Passeig D'es Born, Palma de Mallorca Flying within Europe are a breeze. I was hardly through my second G&T (with Bombay Saphire of course) when we landed in a rainy and miserable Palma de Mallorca. The city has a rather disorganised appearance, bu the old inner part with may ancient buildings does have its charm.
Luckily I guessed the bus right first time and arrived dry at my hotel, Hotel Almudaina. A really nice room with enormous modern paintings and all the modcons.

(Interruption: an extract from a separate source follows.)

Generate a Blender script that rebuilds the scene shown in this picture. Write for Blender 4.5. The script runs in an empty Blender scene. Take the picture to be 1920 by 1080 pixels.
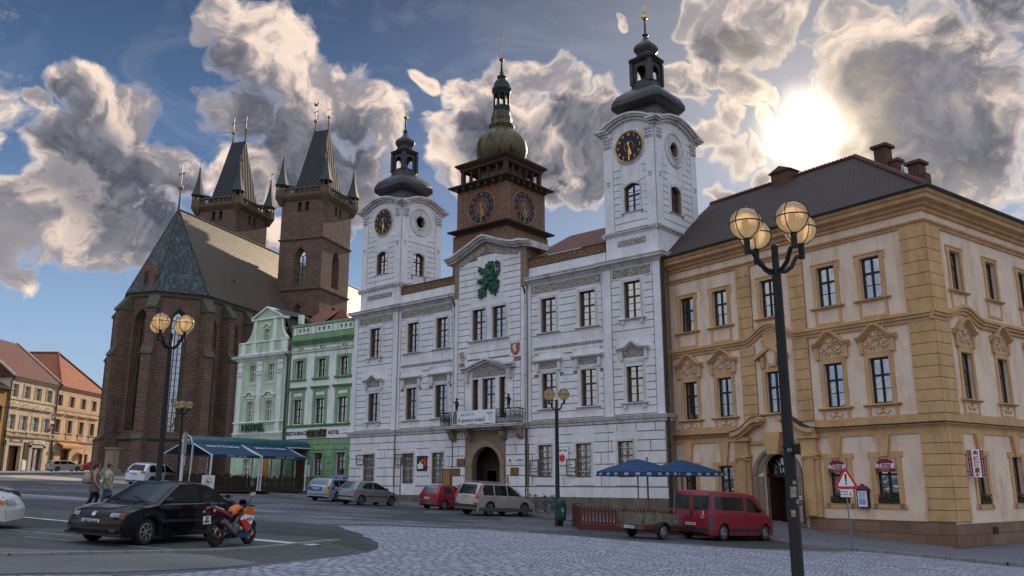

Hotel Almudaina and Bistro MDQ Underneath the hotel and next to its entry is a kind of Bistro MDQ (no idea what these letters stand for) which is hugely popular.
It serves pies, pastries, ice cream, tapas, pizzas and other dishes as well as a range of drinks. I do spend much time there, observing the very effective staff of 4-5 racing round, making jokes mongst themselves.
On my second day there (making a few occasional comments) they started to take special note of me with the odd free glass of wine, double size cognacs, peanuts etc.   They serve Spanish cognac Terri here, with its bottle (as I remember from 55 years ago) still in its unique yellow knitted stocking. For me a real nostalgia drink.

Pimientos de Padron, from Bistro Forn des Teatre Another item which brings back fond memories is a popular tapa : Pimientos de Padron (those shown here are from Bistro Forn des Teatre), small, sweet peppers fried in olive oil and sprinkled with course sea salt.
In the old days there usually lurked the odd really hot pepper within the dish which always caused laughter and knowing smiles from the locals when you struck one.

The formation of the EU has had its benefits but also its negatives for Southern European countries, especially the areas right around the Mediterranean sea.
The huge influx of North European tourists has boosted the local economies, but at the same time destroyed much it the original culture. Shoeshine boys and night-watchmen (called cerenas, who could provide you with a room at any hour of the night) are no more. The tourist shops sell T-shirts, and espadrilles without strings, but no longer the typical clay water bottles, glass perons or botas (leather sheepskin wine sacs).